Lest I be misunderstood: my critique of Liberalism does not place me in the camp of ‘Republicans’ in the USA, or ‘Tories’ in the UK. Far from it. The uses and abuses of the term ‘liberal’ have very effectively masked the neo-liberal ideology both political parties have subscribed to since the 1980s. Also, in no way does my critique of the anomie of modern Western society mean that I wax nostalgically about, say, the 1950s, when social norms and hierarchies were well established, and men and women dress according to the socially approved sartorial codes of the day. I whole-heartedly support the progress that ‘women’s liberation movement’, the civil rights struggle of the African-American community, the protests of the LGBT community and others have made since then. My point is precisely this: how can we sustain the political agency of these (and emergent) communities in the age of neo-liberal individualisation? And can fashion contribute to the formation of collective social identities that re-ignite a struggle against ever more rigid social norms and standards, above all in the USA? Does wearing a ‘pussy-hat’ or donning the Handmaid dress do this, or do these sartorial items construct a community only ‘for the occasion’, for that demonstration or march? What sartorial code could create a community beyond the ephemeral experience of a march or a demonstration? How do we signify a progressive political programme, be it for women’s rights, or for students, literally marching and fighting for their lives? How can we mobilise sartorial codes that create communities that are more than the sum of their individual parts?
That this is still possible and politically relevant is demonstrated by neo-Nazis and alt-right groups, who have chosen Polo shirts as their new collective uniforms.
(Copyright Anthony Crider via Wikimedia Commons)

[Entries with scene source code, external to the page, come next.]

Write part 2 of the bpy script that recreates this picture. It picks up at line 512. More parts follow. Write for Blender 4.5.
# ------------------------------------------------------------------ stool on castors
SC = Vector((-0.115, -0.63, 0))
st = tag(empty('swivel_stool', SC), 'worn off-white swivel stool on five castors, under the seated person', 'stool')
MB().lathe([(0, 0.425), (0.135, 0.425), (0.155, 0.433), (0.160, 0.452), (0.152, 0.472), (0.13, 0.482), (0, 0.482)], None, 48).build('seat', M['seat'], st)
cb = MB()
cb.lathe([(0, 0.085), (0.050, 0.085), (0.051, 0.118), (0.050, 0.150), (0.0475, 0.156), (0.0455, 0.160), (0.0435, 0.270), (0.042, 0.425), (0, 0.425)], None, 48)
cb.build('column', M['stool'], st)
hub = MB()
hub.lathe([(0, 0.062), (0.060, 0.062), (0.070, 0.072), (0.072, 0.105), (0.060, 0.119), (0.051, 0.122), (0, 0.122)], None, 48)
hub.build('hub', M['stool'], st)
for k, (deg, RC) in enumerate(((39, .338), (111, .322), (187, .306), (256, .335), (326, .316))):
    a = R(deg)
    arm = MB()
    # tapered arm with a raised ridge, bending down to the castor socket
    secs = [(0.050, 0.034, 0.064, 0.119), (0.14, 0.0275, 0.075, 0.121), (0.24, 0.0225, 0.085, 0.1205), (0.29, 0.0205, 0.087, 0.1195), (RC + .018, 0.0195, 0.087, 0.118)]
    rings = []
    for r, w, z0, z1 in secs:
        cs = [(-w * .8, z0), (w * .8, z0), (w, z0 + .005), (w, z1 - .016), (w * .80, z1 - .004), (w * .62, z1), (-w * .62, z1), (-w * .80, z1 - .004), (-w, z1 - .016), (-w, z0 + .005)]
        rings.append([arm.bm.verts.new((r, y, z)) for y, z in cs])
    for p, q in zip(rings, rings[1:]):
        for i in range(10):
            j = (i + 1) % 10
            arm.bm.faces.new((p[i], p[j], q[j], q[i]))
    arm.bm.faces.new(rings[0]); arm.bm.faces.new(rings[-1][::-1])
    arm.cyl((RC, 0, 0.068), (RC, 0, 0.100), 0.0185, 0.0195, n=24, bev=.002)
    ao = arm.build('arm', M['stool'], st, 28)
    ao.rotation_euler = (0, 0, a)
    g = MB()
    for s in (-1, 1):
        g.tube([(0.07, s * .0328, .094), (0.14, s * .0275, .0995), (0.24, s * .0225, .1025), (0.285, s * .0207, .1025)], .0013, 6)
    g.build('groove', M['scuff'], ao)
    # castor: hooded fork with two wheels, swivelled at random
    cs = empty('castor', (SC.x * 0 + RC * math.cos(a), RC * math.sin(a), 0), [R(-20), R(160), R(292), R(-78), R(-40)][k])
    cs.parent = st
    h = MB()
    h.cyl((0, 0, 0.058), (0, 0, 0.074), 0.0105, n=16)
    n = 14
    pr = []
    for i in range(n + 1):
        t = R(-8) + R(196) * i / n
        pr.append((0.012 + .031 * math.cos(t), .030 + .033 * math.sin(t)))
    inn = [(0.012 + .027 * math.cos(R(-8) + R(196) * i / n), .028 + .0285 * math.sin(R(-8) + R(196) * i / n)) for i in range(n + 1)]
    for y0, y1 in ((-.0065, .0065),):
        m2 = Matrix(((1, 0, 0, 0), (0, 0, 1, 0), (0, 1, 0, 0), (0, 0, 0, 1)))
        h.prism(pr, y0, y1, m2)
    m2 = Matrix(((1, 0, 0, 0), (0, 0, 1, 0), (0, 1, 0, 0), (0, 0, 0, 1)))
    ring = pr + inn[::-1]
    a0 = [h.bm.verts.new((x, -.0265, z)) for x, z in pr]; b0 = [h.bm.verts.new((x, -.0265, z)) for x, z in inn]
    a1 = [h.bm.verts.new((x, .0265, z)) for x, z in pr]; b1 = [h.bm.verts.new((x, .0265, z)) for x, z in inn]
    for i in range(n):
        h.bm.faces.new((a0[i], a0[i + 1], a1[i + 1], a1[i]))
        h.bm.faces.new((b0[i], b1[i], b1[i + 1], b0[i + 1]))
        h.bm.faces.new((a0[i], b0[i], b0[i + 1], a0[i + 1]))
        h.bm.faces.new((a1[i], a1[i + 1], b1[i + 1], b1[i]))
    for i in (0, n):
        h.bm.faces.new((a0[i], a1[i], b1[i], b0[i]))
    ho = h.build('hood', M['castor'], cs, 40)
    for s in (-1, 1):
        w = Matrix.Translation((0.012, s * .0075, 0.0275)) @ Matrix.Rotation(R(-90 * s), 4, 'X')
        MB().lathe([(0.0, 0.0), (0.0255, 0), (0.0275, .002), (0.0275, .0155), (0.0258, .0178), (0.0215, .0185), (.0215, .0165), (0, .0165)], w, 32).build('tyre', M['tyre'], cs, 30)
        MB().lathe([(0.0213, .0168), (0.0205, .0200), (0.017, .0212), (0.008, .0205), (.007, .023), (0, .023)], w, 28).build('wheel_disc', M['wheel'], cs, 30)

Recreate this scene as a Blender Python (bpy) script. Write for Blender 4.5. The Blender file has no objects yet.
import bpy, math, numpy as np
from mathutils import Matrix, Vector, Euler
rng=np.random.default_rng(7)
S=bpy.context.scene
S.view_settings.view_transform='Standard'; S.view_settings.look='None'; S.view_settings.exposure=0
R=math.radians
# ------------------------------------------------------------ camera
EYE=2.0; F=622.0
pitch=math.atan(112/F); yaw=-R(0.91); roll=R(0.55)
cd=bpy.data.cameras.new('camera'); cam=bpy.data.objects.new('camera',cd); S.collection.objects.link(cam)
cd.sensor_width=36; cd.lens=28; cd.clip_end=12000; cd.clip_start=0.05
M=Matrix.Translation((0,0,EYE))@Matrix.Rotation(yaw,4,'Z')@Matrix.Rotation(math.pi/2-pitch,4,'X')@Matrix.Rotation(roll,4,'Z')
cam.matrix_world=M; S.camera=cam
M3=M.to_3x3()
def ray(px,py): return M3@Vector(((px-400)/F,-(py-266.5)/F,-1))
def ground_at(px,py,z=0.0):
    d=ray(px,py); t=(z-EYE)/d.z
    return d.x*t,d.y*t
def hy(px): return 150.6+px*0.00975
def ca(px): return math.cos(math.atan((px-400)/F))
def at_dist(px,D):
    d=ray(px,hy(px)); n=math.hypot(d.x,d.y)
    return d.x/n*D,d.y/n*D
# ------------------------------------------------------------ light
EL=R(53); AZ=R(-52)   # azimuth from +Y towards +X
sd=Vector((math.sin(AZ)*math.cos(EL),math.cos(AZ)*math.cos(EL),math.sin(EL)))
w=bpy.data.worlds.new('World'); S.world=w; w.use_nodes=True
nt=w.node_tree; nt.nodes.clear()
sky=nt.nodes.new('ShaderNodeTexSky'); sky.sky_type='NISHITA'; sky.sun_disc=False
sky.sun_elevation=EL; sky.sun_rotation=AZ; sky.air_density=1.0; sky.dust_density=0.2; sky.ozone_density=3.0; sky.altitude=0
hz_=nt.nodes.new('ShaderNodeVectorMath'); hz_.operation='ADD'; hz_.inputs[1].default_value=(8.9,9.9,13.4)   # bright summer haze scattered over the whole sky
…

The purpose of this strategy is fairly clear: to normalise right-wing ideology and make it dis\appear in the cultural mainstream. Sartorial competence seems more relevant than ever in today’s political contestations. Progressive groups, I’d argue, must not cede this to their enemies.
Fascinating – as always. The last bit about neo-nazis and polo shirts is chilling and feels like a fashion catch-22. What are we who want to respect and support diversity to do? Condemn polo shirts? ignore this bid for normalization and focus on their speech and behavior? One answer is to honor and reward unique and individual dressing for the strength of character and creativity it indicates. This has been the preserve of the fashionable set for some time. But not everyone can or wants to pull this off – most people want to feel like they belong (or at least fit in) hence the “uniform” of London’s Oxford Street. I remain perplexed.